Lawmakers Ask Supreme Court to Overturn Same-Sex Marriage

Republican lawmakers have asked the Supreme Court to overturn same-sex marriage.

Oklahoma Republican lawmakers Senator Dusty Deevers and Representative Jim Olsen, both Republicans, have filed a resolution calling for the Supreme Court to revisit the 2015 ruling on Obergefell v.
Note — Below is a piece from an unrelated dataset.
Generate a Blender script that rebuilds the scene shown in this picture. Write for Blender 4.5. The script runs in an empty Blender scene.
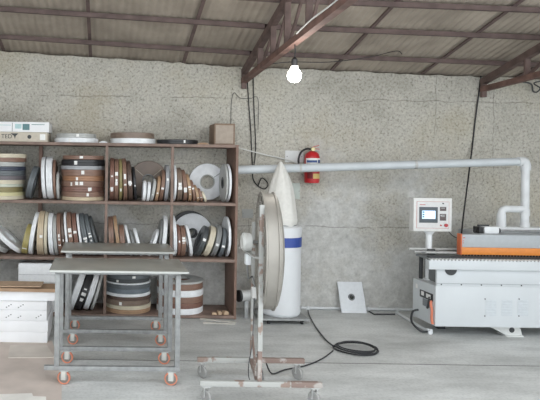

Hodges and allow matters surrounding same-sex marriage to be determined by states.

According to the resolution, the decision “conflicts with the original public meaning of the United States Constitution, the principles upon which the United States is established, and the deeply rooted history and tradition of the United States regarding the nature of marriage and state power.”

“Liberty is and has long been understood, from Blackstone to the Framers to America’s history and tradition until 2015, as individual freedom from unwarranted governmental intrusion, not a right to a particular governmental entitlement as falsely asserted in Obergefell,” the resolution adds, going on to state that Obergefell “asserts that governmental licensing of same-sex marriage is necessary to confer human dignity, contrary to Justice Clarence Thomas’ observation that, first, ‘the Constitution contains no “dignity” Clause,’ and second, ‘even if it did, the government would be incapable of bestowing dignity.’”

The resolution argues that the ruling was “illegitimate” because two of the Justices in the majority ruling had officiated same-sex weddings, but did not recuse themselves.

Iowa State Senator Sandy Salmon (R) has also formed a resolution on same-sex marriage to be distributed to the Supreme Court. “Since court rulings are not laws and only legislatures selected by the people may pass laws, Obergefell is an illegitimate overreach,” the resolution states.

Similar efforts to overturn Obergefell have been introduced in Michigan, Idaho, Montana, North Dakota, and South Dakota.